This project was Rei’s graduation project.
She researched convenience stores as urban infrastructure and the actual state of food waste there through her part-time work at a convenience store, and designed a proposal based on the research.
The impetus for this project came from seeing expired sandwiches being sold in a supermarket. in Italy She began working part-time at a convenience store as part of her fieldwork. Convenience stores are dispersed throughout the city and are part of the infrastructure of modern Japanese society. Through about 10 months of part-time work and fieldwork in various locations, she explored the actual situation of food waste and the social structure behind it, in which all stakeholders are intricately intertwined. While considering the dilemma between what people must do as a job and their personal opinions, she thought about what we should do as people living in the modern system. In the end, she proposed a new role for convenience stores using compost as an intervention that herself could make.

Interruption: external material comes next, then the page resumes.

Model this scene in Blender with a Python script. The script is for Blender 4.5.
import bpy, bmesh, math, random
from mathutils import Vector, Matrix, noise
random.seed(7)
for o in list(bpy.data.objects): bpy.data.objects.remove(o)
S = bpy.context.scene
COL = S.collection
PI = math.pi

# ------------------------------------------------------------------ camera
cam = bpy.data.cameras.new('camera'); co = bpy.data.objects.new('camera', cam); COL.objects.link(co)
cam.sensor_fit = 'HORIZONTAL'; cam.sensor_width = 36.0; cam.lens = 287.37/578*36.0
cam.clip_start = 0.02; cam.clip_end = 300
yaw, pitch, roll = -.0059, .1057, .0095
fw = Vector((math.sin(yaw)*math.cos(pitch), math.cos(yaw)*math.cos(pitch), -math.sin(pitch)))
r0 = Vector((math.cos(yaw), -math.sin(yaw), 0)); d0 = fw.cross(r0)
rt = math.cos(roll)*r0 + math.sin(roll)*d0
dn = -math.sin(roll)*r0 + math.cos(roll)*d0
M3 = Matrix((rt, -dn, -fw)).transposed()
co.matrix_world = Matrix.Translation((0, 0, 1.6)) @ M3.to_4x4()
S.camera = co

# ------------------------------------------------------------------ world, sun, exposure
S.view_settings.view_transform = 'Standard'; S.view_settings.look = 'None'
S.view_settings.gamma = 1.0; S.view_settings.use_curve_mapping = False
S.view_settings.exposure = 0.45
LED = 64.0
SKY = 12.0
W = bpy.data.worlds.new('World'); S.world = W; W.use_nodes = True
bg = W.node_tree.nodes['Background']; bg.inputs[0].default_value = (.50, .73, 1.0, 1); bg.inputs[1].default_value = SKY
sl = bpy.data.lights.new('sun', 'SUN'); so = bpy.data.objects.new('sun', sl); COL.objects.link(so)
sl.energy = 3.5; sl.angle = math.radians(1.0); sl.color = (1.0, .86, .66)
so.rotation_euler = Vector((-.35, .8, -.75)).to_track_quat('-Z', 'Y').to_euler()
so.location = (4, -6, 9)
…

Through her research, she was greatly influenced by the practices of a certain island, which led her to the idea of creating compost that would be returned to the soil. Store employees compost food waste from the store and use the soil to grow vegetables. Instead of selling the vegetables in the market, the vegetables produced by the convenience store composting can be sold directly in the store. Local consumers buy them. Consumers could also be involved in composting. Necessary materials can be obtained at stores and in the community. She thought she could propose a small circulation and society centered on convenience stores. As a convenience store employee, this proposal is also the result of her thinking about how to take responsibility for the waste that convenience store generates. As a way of taking responsibility for the waste they have generated, store employees create compost in the store. Since the materials used for composting are local resources, there is a possibility that the project will spread to the local community as well.
She thought that such a project should be shared with the world, so she held a solo exhibition. The exhibition included a wall display summarizing the fieldwork, pictures and compost, a documentary film, and the sale of booklets.
Afterwards, she and Taiga created a proposal that summarized the project as an architectural design proposal and submitted it to a competition.